10/30/2014 10:56:25 AM

While proposing the removal of personal income tax from the earnings of casino and lottery winners, the Vietnamese government has also suggested a 5 per cent increase in special consumption tax for casinos.

 The government told the National Assembly last week  that the personal income tax (PIT) on earnings derived from casinos should be removed. Under the existing Law on Personal Tax Income, a 10 per cent tax shall be imposed on winners of more than VND10 million ($47.6) in casinos and lotteries.

“Still, it is impossible to determine people’s winnings. Thus, it is also difficult to tax such earnings,” said Minister of Finance Dinh Tien Dung.

Some countries and territories like the Philippines, Singapore, Laos, Malaysia and Macau do not impose any PIT on casino and lottery winners, but they have tax mechanisms to collect PIT. For example, in Singapore, foreigners are required to show their passports if they want to enter a casino. However, Singaporean citizens have to pay 100 Singaporean dollars ($80) before they are allowed to enter a casino.

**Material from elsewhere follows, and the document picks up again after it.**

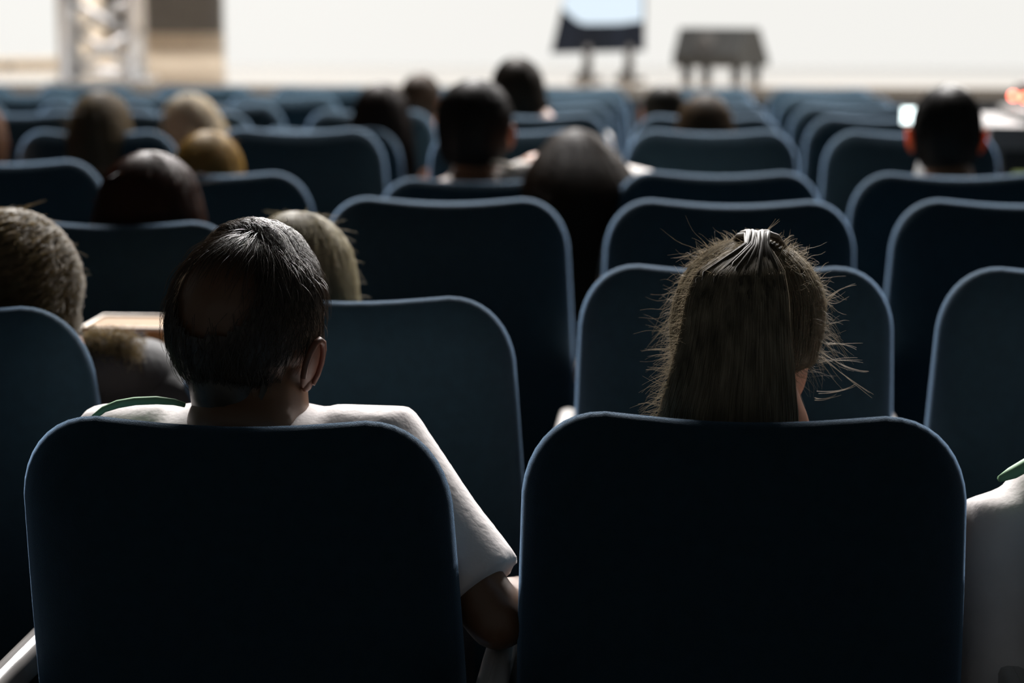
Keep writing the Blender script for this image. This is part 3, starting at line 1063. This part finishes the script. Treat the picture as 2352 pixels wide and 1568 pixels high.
tie.tube([c0 + RIGHT * .012 * math.cos(a) + Vector((0, .6, .6)).normalized() * .006 * math.sin(a) for a in [2 * math.pi * i / 16 for i in range(17)]], [.003] * 17, 8)
tie.build('hair_tie', mat('tie_black', (.02, .02, .02), .6), to, origin=(0, 0, 0), xf=Matrix.Translation(-r0))

# 3 person at right edge, white T-shirt
root, r0, Hc, R, S = person('person in a white T-shirt with green shoulder piping, cut off by the right edge', seat_of(0, 1), Vector((.63, 2.34, 1.015)), 1.0, hyaw=-10,
    skin=SKIN, shirt=(.80, .74, .725), transl=.10, vox=.008, S=(.580, 2.29, .862), jd=.075, wf=1.0, sleeve='short',
    arms={-1: dict(elbow=at(2310, 1720, 2.30), wrist=at(2400, 1650, 2.52)), 1: {}})
b = MB()
b.tube([at(2296, 1100, 2.24), at(2325, 1086, 2.25), at(2360, 1066, 2.26), at(2420, 1040, 2.27)], [.004, .0075, .008, .006], 8)
b.build('green_shoulder_piping', GRN, root, origin=r0)
hair(root, r0, Hc, R, 1.0, CAP, hairmat('hair_black', (.022, .018, .015), .2), n=300, frizz=20)

# 4 curly person
H = head_at(8, 478, 2.87, 1.0, .122)
root, r0, Hc, R, S = person('person with long curly golden blonde hair and black jacket at the left edge', seat_of(1, -2), H, 1.0, hyaw=15, hpitch=8,
    shirt=(.014, .0135, .015), S=(-.90, 2.80, .84), ears=False,
    arms={1: dict(elbow=at(345, 850, 2.95), wrist=at(330, 830, 3.12)), -1: {}})
curl = hairmat('hair_curly_blonde', (.10, .078, .045), .45, .5, tc=(.62, .51, .31))
CUR = [*dome(.122, .0, .098, .088, .112),
       (-.02, -.002, -.016, .104, .060, .114), (-.06, .002, -.022, .108, .045, .108), (-.10, .008, -.03, .112, .035, .098), (-.14, .018, -.03, .115, .03, .085), (-.18, .035, -.02, .122, .03, .07), (-.22, .06, .0, .12, .03, .05)]
hair(root, r0, Hc, R, 1.0, CUR, curl, n=2600, frizz=500, r=.0008, wave=.014, wavef=5, out=.03, flen=.030, seg=30, lump=.07, massk=.87)
b = MB()   # curls that tumble onto the jacket
for q in range(700):
    x = random.uniform(190, 292); y = random.uniform(755, 800) + (x - 190) * .12; dd = random.uniform(2.80, 2.87)
    c = at(x, y, dd); rr = random.uniform(.004, .010); ph = random.uniform(0, 6)
    dr = Vector((random.uniform(.2, 1), random.uniform(-.4, .4), random.uniform(-.7, .1))).normalized()
    u = dr.orthogonal().normalized(); w = dr.cross(u)
    strand(b, [c + dr * .035 * f + (u * math.cos(ph + f * 9) + w * math.sin(ph + f * 9)) * rr for f in [i / 16 for i in range(17)]], .0006)
b.build('loose_curls', curl, root, origin=r0)
b = MB()   # rumpled jacket shoulder and sleeve
import mathutils
pts = [at(225, 860, 2.84), at(270, 850, 2.86), at(320, 858, 2.90), at(365, 875, 2.95), at(395, 905, 3.0), at(405, 960, 3.0)]
b.tube(pts, [.05, .055, .052, .046, .040, .036], 16, rounded=True)
for (x, y, r_) in ((300, 822, .020), (345, 826, .018), (250, 812, .022), (320, 835, .02), (370, 850, .018)):
    b.ellipsoid(at(x, y, 2.88 + (x - 250) * .0008), (r_ * 1.8, r_ * 1.5, r_))
o = b.build('jacket_sleeve', mat('jacket_black', (.016, .015, .016), .8, bump=.6, bscale=60), root, origin=r0)
remesh(o, .008, 2)
# popcorn box
bx = empty('cardboard_box', at(310, 815, 3.22))
tag(bx, 'tan cardboard snack box with a blue stripe, held beside the curly blonde hair', 'box')
bo = Vector(bx.location)
b = MB()
x0, x1 = at(205, 775, 3.22), at(392, 775, 3.22)
zt, zbm = at(300, 738, 3.22).z, at(300, 840, 3.22).z
hwid = (x1.x - x0.x) / 2
def openbox(b, hw, hd, h, t, sc=.9):
    rings = []
    for (k, z, ins) in ((sc, 0, 0), (1, h, 0), (1, h, t), (sc, .004, t)):
        rings.append([(hw * k - ins, hd * k - ins, z), (-hw * k + ins, hd * k - ins, z), (-hw * k + ins, -hd * k + ins, z), (hw * k - ins, -hd * k + ins, z)])
    b.loft([[Vector(p) for p in r_] for r_ in rings])
openbox(b, hwid, .06, zt - zbm, .003)
b.box((-hwid + .004, -.057, zt - zbm - .004), (hwid - .004, .057, zt - zbm - .001))
for p_i in range(len(b.v)):
    x, y, z = b.v[p_i]; b.v[p_i] = (x, y, z + (zbm - bo.z))
b.build('carton', mat('cardboard', (.50, .32, .16), .7, noise=.1, nscale=20, transl=.4), bx, smooth=False)
b = MB()
xs = at(344, 775, 3.22).x - bo.x
zz0, zz1 = zbm - bo.z, zt - bo.z
b.add([(xs - .009, -.0545, zz0 + .004), (xs + .009, -.0545, zz0 + .004), (xs + .0105, -.0606, zz1), (xs - .0105, -.0606, zz1), (xs - .009, -.0530, zz0 + .004), (xs + .009, -.0530, zz0 + .004), (xs + .0105, -.0590, zz1), (xs - .0105, -.0590, zz1)],
      [(0, 1, 2, 3), (7, 6, 5, 4), (0, 4, 5, 1), (1, 5, 6, 2), (2, 6, 7, 3), (3, 7, 4, 0)])
b.build('blue_stripe', mat('stripe_blue', (.01, .06, .30), .5), bx, smooth=False)
b = MB()
rm = [(hwid + .002, .062), (-hwid - .002, .062), (-hwid - .002, -.062), (hwid + .002, -.062), (hwid + .002, .062)]
b.tube([(x, y, zz1) for x, y in rm], .0035, 8)
b.build('rim', mat('carton_rim', (.75, .66, .56), .5), bx)

# 5 blonde, short
H = head_at(680, 490, 2.95, 1.0, .12)
root, r0, Hc, R, S = person('person with light blonde bobbed hair just beyond the balding man', seat_of(1, -1), H, 1.0, hyaw=-8, hpitch=10, shirt=(.06, .06, .065), S=(-.50, 2.92, .80), ears=False)
blo = hairmat('hair_light_blonde', (.30, .265, .19), .5, .5, tc=(.75, .70, .55))
hair(root, r0, Hc, R, 1.0, scaled(BOB, .92), blo, n=2200, frizz=260, r=.0007, out=.012, flen=.02, wave=.002, wavef=2, lump=.03)

# 6 reddish long hair
H = head_at(345, 346, 3.68, 1.0, .122)
root, r0, Hc, R, S = person('person with long straight reddish brown hair, third row at left', seat_of(2, -2), H, 1.0, shirt=(.03, .03, .03), ears=False, S=(-.99, 3.66, .84))
hair(root, r0, Hc, R, 1.0, scaled(LONG, 1.05), hairmat('hair_auburn', (.032, .015, .010), .3, .5, tc=(.35, .16, .08)), n=2200, frizz=60, r=.0008, lump=.015)

# 7 golden rim
H = head_at(480, 312, 4.65, 1.0, .118)
root, r0, Hc, R, S = person('person whose dark blonde hair has a golden lit edge, fourth row at left', seat_of(3, -2), H, 1.0, shirt=(.05, .05, .05), ears=False)
hair(root, r0, Hc, R, 1.0, scaled(BOB, .90), hairmat('hair_gold', (.26, .18, .07), .45, .55, tc=(.8, .6, .25)), n=900, frizz=30, r=.0009)

# 8 grey-blond person leaning
H = head_at(440, 222, 6.35, 1.0, .12)
root, r0, Hc, R, S = person('person with pale blonde hair leaning to the left, sixth row', seat_of(5, -3), H, 1.0, hyaw=-35, htilt=-22, shirt=(.02, .02, .02), ears=False, S=(-1.64, 6.62, .87))
hair(root, r0, Hc, R, 1.0, scaled(BOB, .98), hairmat('hair_pale', (.52, .46, .36), .5), n=900, frizz=60, r=.001, lump=.05)

# 9 wavy
H = head_at(232, 217, 5.72, 1.0, .122)
root, r0, Hc, R, S = person('person with wavy light brown hair, fifth row at far left', seat_of(4, -3), H, 1.0, shirt=(.04, .04, .04), ears=False)
hair(root, r0, Hc, R, 1.0, scaled(LONG, .92), hairmat('hair_lightbrown', (.10, .08, .055), .45, .5, tc=(.6, .5, .35)), n=1000, frizz=120, r=.001, wave=.004, lump=.04)

# 10 long dark straight
H = head_at(876, 198, 6.4, 1.0, .122)
root, r0, Hc, R, S = person('person with long straight very dark hair, left of the short black haired one', seat_of(5, -2), H, 1.0, shirt=(.03, .03, .03), ears=False)
hair(root, r0, Hc, R, 1.0, scaled(LONG, .98), hairmat('hair_nearblack', (.030, .018, .013), .25), n=700, frizz=20, r=.001)

# 11 
H = head_at(968, 174, 7.3, 1.0, .115)
root, r0, Hc, R, S = person('person with short dark hair and pale shirt, holding up a white cup', seat_of(6, -2), H, .95, shirt=(.55, .60, .66), sleeve='short', hyaw=12, S=(-.93, 7.35, .90),
    arms={1: dict(elbow=at(975, 400, 7.2), wrist=at(980, 350, 7.45)), -1: {}})
hair(root, r0, Hc, R, .95, scaled(CAP, .93), hairmat('hair_brown', (.075, .05, .032), .3), n=500, frizz=20, r=.001)
cup = empty('paper_cup', at(986, 352, 7.5))
tag(cup, 'small white paper cup held up between two dark haired heads', 'cup')
b = MB()
rings = [[Vector((r_ * math.cos(a), r_ * math.sin(a), z)) for a in (2 * math.pi * j / 20 for j in range(20))] for r_, z in ((.026, 0), (.028, .003), (.036, .075), (.038, .077), (.035, .079), (.026, .006), (.02, .005))]
b.loft(rings)
b.build('cup_body', mat('paper_white', (.85, .82, .78), .6, transl=.2), cup)
b = MB()
b.tube([Vector((.0325 * math.cos(a), .0325 * math.sin(a), .042)) for a in (2 * math.pi * j / 20 for j in range(21))], .0015, 6)
b.build('cup_sleeve_band', mat('paper_tan', (.6, .45, .3), .6), cup)

# 12 big dark head
H = head_at(1093, 189, 4.92, 1.10, .118)
root, r0, Hc, R, S = person('person with short black hair and a lit pale collar, fourth row centre', seat_of(3, -1), H, 1.10, shirt=(.035, .035, .035), skin=SKIND, hyaw=8, earsc=.8, eflare=16, S=(-.50, 4.90, .925))
hair(root, r0, Hc, R, 1.10, scaled(CAP, 1.03), hairmat('hair_afro_black', (.020, .015, .012), .2), n=900, frizz=200, r=.0009, wave=.002, flen=.008)
b = MB()
b.tube([at(1216, 404, 4.93), at(1192, 393, 4.90), at(1166, 383, 4.87), at(1144, 375, 4.85), at(1128, 372, 4.84)], [.005, .009, .010, .007, .003], 8)
b.build('pale_collar', mat('collar_pale', (.6, .56, .48), .7, transl=.2), root, origin=r0)

# 13 tall person white shirt
H = head_at(1184, 139, 6.65, 1.08, .12)
root, r0, Hc, R, S = person('person sitting tallest, dark hair against the white screen, with white shirt', seat_of(5, -1), H, 1.08, hyaw=-30, shirt=(.75, .73, .70), S=(-.45, 6.62, .955), wf=1.0)
SIDE = [(z, cx + (.012 if z < 0 else 0), cy, rx, f, bk) for z, cx, cy, rx, f, bk in scaled(BOB, .86)]
hair(root, r0, Hc, R, 1.08, SIDE, hairmat('hair_darkbrown2', (.050, .038, .026), .3), n=600, frizz=20, r=.001)

# 14 tumbling hair
H = head_at(1322, 306, 4.78, 1.0, .12)
root, r0, Hc, R, S = person('person slumped sideways, long brown hair tumbling down between two seats', seat_of(3, 0), H, 1.0, htilt=0, shirt=(.70, .66, .62), ears=False, S=(-.27, 4.90, .975), sleeve='short')
TUM = [(.122, 0, -.01, .008, .012, .012), (.115, 0, -.012, .034, .04, .04), (.10, .002, -.02, .060, .06, .07), (.070, .006, -.03, .090, .075, .10), (.035, .010, -.05, .116, .080, .13),
       (-.01, .016, -.07, .140, .06, .15), (-.05, .012, -.10, .12, .04, .14), (-.10, .014, -.16, .070, .02, .085), (-.16, .014, -.22, .055, .02, .05), (-.24, .012, -.25, .050, .02, .04), (-.30, .010, -.27, .035, .02, .03)]
hair(root, r0, Hc, R, 1.0, TUM, hairmat('hair_tumble', (.018, .012, .009), .35, .6, tc=(.35, .26, .18)), n=1300, frizz=120, r=.0009, out=.01, lump=.03)

# 15, 16 small far heads
H = head_at(1527, 201, 6.75, .88, .118)
root, r0, Hc, R, S = person('person with short dark hair, small head right of centre beyond the haloed hair', seat_of(5, 0), H, .88, shirt=(.25, .28, .33))
hair(root, r0, Hc, R, .88, scaled(CAP, 1.0), hairmat('hair_black2', (.030, .026, .018), .2), n=300, frizz=10, r=.001)
H = head_at(1620, 226, 5.78, .95, .12)
root, r0, Hc, R, S = person('person with haloed brown hair, fifth row, right of centre', seat_of(4, 0), H, .95, shirt=(.2, .2, .2), ears=False)
hair(root, r0, Hc, R, .95, scaled(BOB, .93), hairmat('hair_halo', (.05, .036, .024), .4, .6, tc=(.6, .48, .35)), n=700, frizz=150, r=.001, flen=.02)

# 17 man with glowing ears, filming
H = head_at(2178, 205, 4.78, 1.04, .115)
root, r0, Hc, R, S = person('person with cropped black hair and ears glowing orange, fourth row right', seat_of(3, 1), H, 1.04, eflare=16, earsc=.85, shirt=(.04, .04, .045), skin=SKIND, hyaw=4, earm=EAR, S=(.67, 4.80, .885),
    arms={-1: dict(elbow=(.62, 5.02, .80), wrist=at(2150, 320, 5.22), palm=(0, 1, 0), curl=.5), 1: {}})
hair(root, r0, Hc, R, 1.04, scaled(CAP, .96), hairmat('hair_crop', (.020, .016, .013), .15), n=700, frizz=60, r=.0008, flen=.006)
ph = empty('smartphone', at(2105, 265, 5.32))
tag(ph, 'phone with bright bluish white screen held up left of the glowing ear', 'phone')
b = MB(); b.box((-.045, -.004, -.026), (.075, .004, .026), .003)
b.build('phone_case', DK, ph, smooth=False)
b = MB(); b.box((-.041, -.0055, -.022), (.071, -.0041, .022), 0)
b.build('phone_screen', mat('phone_glow', (.1, .1, .1), .3, emit=(.85, 1.0, 1.0), es=3.5), ph, smooth=False)

# 18 left edge
H = head_at(-62, 238, 5.6, 1.0, .12)
root, r0, Hc, R, S = person('person at the very left edge, fifth row, only a sliver in view', seat_of(4, -4), H, 1.0, shirt=(.25, .15, .10), ears=True)
hair(root, r0, Hc, R, 1.0, BOB, hairmat('hair_edge', (.22, .12, .07), .4), n=300, frizz=20, r=.001)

“So the government has asked the National Assembly to eliminate the PIT for these winners,” Dung said.

The removal of PIT will mean the state coffers will annually suffer from a shortfall of about VND200 billion ($9.52 million). However, this sum will be offset by an increase in special consumption tax (SCT).

The government has also proposed increasing the SCT for casinos from the current 30 per cent to 35 per cent under the draft amendments to the existing Law on Special Consumption Tax. If this increase is approved by the National Assembly, it will estimatedly add VND517 billion ($24.62 million) to the state budget annually.

Casinos in Vietnam are currently subject to a 30 per cent SCT rate,  corporate income tax of 22 per cent (20 per cent from 2016), and value added tax of 10 per cent.

“The rise in SCT for casinos and the removal of CIT for casino winners will help simplify tax policies for casinos in line with international practices,” said a government report on the impacts of the draft amendments. “Under [the Ministry of Finance’s] calculations, the contributions made to the state budget by businesses will not change after the rise in SCT and removal of CIT.”

Daniel A. Witt, president of Washington, DC-based International Tax and Investment Centre, told VIR that the government should carefully study responses from the public and enterprises before revising any tax rates.

“Any tax rise should be subject to a roadmap. Vietnam should shun creating tax shocks. It should use a gradual multi-year approach across all products when increasing SCT,” he said.

There are now seven licensed casino projects in Vietnam, with six currently in operation. Five small-scale casinos are operating in Haiphong and Danang cities and the provinces of Lao Cai and Quang Ninh, while a large-scale casino is operational in the southern province of Ba Ria-Vung Tau.